— BEGIN GIVEN MATERIAL —

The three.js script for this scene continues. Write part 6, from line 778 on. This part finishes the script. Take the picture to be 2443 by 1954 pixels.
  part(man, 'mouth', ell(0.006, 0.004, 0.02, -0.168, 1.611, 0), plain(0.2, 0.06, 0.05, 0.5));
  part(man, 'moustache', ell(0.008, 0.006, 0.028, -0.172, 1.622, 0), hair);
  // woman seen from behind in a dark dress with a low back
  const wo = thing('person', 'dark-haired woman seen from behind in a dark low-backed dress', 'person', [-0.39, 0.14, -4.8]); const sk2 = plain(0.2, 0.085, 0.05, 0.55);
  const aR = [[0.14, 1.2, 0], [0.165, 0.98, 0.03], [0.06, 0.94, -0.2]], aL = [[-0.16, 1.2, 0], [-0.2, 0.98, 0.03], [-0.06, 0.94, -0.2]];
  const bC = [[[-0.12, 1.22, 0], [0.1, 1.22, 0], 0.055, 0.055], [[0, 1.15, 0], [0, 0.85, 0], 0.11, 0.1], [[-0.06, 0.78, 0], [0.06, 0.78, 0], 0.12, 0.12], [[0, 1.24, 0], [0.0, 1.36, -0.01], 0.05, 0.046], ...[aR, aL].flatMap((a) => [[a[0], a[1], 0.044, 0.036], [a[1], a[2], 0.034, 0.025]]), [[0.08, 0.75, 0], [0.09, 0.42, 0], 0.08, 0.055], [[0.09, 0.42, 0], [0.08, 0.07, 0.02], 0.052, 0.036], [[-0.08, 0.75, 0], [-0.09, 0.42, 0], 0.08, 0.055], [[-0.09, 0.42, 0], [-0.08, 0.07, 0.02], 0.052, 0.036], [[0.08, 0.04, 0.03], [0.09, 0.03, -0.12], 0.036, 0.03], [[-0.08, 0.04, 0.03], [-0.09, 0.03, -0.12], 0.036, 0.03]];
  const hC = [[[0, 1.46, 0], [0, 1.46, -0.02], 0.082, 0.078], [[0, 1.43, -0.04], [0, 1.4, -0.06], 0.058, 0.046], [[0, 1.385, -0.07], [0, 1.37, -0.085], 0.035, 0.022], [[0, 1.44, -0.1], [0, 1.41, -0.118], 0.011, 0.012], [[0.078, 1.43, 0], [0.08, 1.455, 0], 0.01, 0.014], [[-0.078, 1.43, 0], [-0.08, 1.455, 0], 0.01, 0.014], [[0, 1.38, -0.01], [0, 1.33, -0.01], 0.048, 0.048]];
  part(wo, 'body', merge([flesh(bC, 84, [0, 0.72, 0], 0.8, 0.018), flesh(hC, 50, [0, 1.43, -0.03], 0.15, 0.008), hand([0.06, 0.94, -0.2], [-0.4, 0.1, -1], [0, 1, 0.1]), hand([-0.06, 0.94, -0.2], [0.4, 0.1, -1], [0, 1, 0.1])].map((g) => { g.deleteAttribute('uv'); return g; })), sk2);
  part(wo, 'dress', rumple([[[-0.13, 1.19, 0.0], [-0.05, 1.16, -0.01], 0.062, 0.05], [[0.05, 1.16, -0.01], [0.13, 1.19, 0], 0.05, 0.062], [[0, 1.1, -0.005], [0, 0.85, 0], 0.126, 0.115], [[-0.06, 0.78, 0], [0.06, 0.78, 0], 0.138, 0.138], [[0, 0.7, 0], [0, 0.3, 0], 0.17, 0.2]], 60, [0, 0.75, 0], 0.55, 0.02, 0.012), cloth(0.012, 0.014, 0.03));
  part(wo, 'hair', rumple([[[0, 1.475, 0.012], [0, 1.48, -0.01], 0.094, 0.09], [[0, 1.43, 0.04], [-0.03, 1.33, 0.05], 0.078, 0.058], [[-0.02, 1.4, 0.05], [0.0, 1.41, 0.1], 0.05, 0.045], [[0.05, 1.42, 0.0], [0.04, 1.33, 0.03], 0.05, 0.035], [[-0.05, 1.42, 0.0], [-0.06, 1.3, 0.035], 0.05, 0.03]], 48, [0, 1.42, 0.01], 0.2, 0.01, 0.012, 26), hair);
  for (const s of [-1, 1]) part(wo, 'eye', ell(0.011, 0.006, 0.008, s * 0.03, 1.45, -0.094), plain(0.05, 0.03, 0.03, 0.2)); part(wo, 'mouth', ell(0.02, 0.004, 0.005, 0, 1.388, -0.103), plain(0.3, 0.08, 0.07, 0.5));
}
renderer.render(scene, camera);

— END GIVEN MATERIAL —

_REQUIREMENTS_
Everything in the listing above should be restated exactly.

_SOLUTION_
The three.js script for this scene continues. Write part 6, from line 778 on. This part finishes the script. Take the picture to be 2443 by 1954 pixels.
  part(man, 'mouth', ell(0.006, 0.004, 0.02, -0.168, 1.611, 0), plain(0.2, 0.06, 0.05, 0.5));
  part(man, 'moustache', ell(0.008, 0.006, 0.028, -0.172, 1.622, 0), hair);
  // woman seen from behind in a dark dress with a low back
  const wo = thing('person', 'dark-haired woman seen from behind in a dark low-backed dress', 'person', [-0.39, 0.14, -4.8]); const sk2 = plain(0.2, 0.085, 0.05, 0.55);
  const aR = [[0.14, 1.2, 0], [0.165, 0.98, 0.03], [0.06, 0.94, -0.2]], aL = [[-0.16, 1.2, 0], [-0.2, 0.98, 0.03], [-0.06, 0.94, -0.2]];
  const bC = [[[-0.12, 1.22, 0], [0.1, 1.22, 0], 0.055, 0.055], [[0, 1.15, 0], [0, 0.85, 0], 0.11, 0.1], [[-0.06, 0.78, 0], [0.06, 0.78, 0], 0.12, 0.12], [[0, 1.24, 0], [0.0, 1.36, -0.01], 0.05, 0.046], ...[aR, aL].flatMap((a) => [[a[0], a[1], 0.044, 0.036], [a[1], a[2], 0.034, 0.025]]), [[0.08, 0.75, 0], [0.09, 0.42, 0], 0.08, 0.055], [[0.09, 0.42, 0], [0.08, 0.07, 0.02], 0.052, 0.036], [[-0.08, 0.75, 0], [-0.09, 0.42, 0], 0.08, 0.055], [[-0.09, 0.42, 0], [-0.08, 0.07, 0.02], 0.052, 0.036], [[0.08, 0.04, 0.03], [0.09, 0.03, -0.12], 0.036, 0.03], [[-0.08, 0.04, 0.03], [-0.09, 0.03, -0.12], 0.036, 0.03]];
  const hC = [[[0, 1.46, 0], [0, 1.46, -0.02], 0.082, 0.078], [[0, 1.43, -0.04], [0, 1.4, -0.06], 0.058, 0.046], [[0, 1.385, -0.07], [0, 1.37, -0.085], 0.035, 0.022], [[0, 1.44, -0.1], [0, 1.41, -0.118], 0.011, 0.012], [[0.078, 1.43, 0], [0.08, 1.455, 0], 0.01, 0.014], [[-0.078, 1.43, 0], [-0.08, 1.455, 0], 0.01, 0.014], [[0, 1.38, -0.01], [0, 1.33, -0.01], 0.048, 0.048]];
  part(wo, 'body', merge([flesh(bC, 84, [0, 0.72, 0], 0.8, 0.018), flesh(hC, 50, [0, 1.43, -0.03], 0.15, 0.008), hand([0.06, 0.94, -0.2], [-0.4, 0.1, -1], [0, 1, 0.1]), hand([-0.06, 0.94, -0.2], [0.4, 0.1, -1], [0, 1, 0.1])].map((g) => { g.deleteAttribute('uv'); return g; })), sk2);
  part(wo, 'dress', rumple([[[-0.13, 1.19, 0.0], [-0.05, 1.16, -0.01], 0.062, 0.05], [[0.05, 1.16, -0.01], [0.13, 1.19, 0], 0.05, 0.062], [[0, 1.1, -0.005], [0, 0.85, 0], 0.126, 0.115], [[-0.06, 0.78, 0], [0.06, 0.78, 0], 0.138, 0.138], [[0, 0.7, 0], [0, 0.3, 0], 0.17, 0.2]], 60, [0, 0.75, 0], 0.55, 0.02, 0.012), cloth(0.012, 0.014, 0.03));
  part(wo, 'hair', rumple([[[0, 1.475, 0.012], [0, 1.48, -0.01], 0.094, 0.09], [[0, 1.43, 0.04], [-0.03, 1.33, 0.05], 0.078, 0.058], [[-0.02, 1.4, 0.05], [0.0, 1.41, 0.1], 0.05, 0.045], [[0.05, 1.42, 0.0], [0.04, 1.33, 0.03], 0.05, 0.035], [[-0.05, 1.42, 0.0], [-0.06, 1.3, 0.035], 0.05, 0.03]], 48, [0, 1.42, 0.01], 0.2, 0.01, 0.012, 26), hair);
  for (const s of [-1, 1]) part(wo, 'eye', ell(0.011, 0.006, 0.008, s * 0.03, 1.45, -0.094), plain(0.05, 0.03, 0.03, 0.2)); part(wo, 'mouth', ell(0.02, 0.004, 0.005, 0, 1.388, -0.103), plain(0.3, 0.08, 0.07, 0.5));
}
renderer.render(scene, camera);